• Je me souviens... - Bernadette - 19/02/2015

    CHEWING-GUM

     

    Les angoisses et les frayeurs de la Libération estompées, les villageois se pressaient sur les bords de la route nationale pour acclamer les Alliés. Juchés sur leurs camions G.M.C. ceux-ci répondaient à la foule par des gestes joyeux et des jets de friandises. Quelle aubaine, lorsque nous les enfants, nous pouvions attraper, jetées çà et là, quelques-unes de ces gâteries dont nous étions privés depuis longtemps ; biscuits, chocolats étaient les bienvenus.

    Une gourmandise à laquelle je n’avais jamais gouté s’offrait enfin à moi ; j’en avais tellement entendu parler : «le chewing-gum» ; quelle aventure ! Comment fallait-il s’y prendre pour déguster cette sorte de bonbon sans s’étouffer ? Que de choses étaient dites à son sujet : il ne fallait surtout pas l’avaler, sous peine d’un collage intestinal ou d’obstruction œsophagienne. Tout cela faisait un peu peur et les jeunes enfants n’avaient pas le droit d’y toucher.

    Cependant, je me lançais. Après avoir retiré le double papier qui l’enveloppait, je mettais dans ma bouche cette fine languette qui deviendrait une gomme collante. Certains enfants en mâchaient deux à la fois ; j’ai bientôt compris pourquoi. Avec cette espèce de pâte molle on pouvait faire des bulles qui claquaient pour ceux qui savaient pratiquer habillement cette mastication.

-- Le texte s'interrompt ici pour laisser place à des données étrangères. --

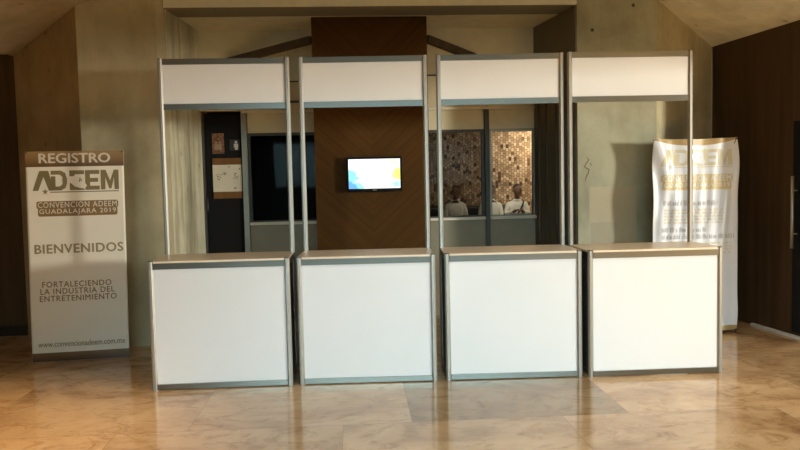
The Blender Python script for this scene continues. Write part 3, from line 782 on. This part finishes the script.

    Il ne fallait surtout pas s’y amuser devant les parents qui trouvaient cela dégoutant. Ils ne voyaient pas d’un bon œil cette friandise qu’il fallait déguster sans ouvrir la bouche et dans des endroits propices sans gêner qui que ce soit. Comment comprendre les soldats qui en mâchonnaient continuellement ?

                Devenue adepte du chewing-gum auquel j’avais pris goût, un an plus tard en colonie de vacances, une fille qui semblait avoir déjà expérimenté ce genre de transformation, nous a suggéré de « mastiquer » quelques grains de blés extraits des épis retirés à même la meule, jusqu’à la disparition totale de l’enveloppe pour en extraire une pâte qu’on ne pouvait qualifier de savoureuse, mais totalement insipide. Satisfaction d’adolescents.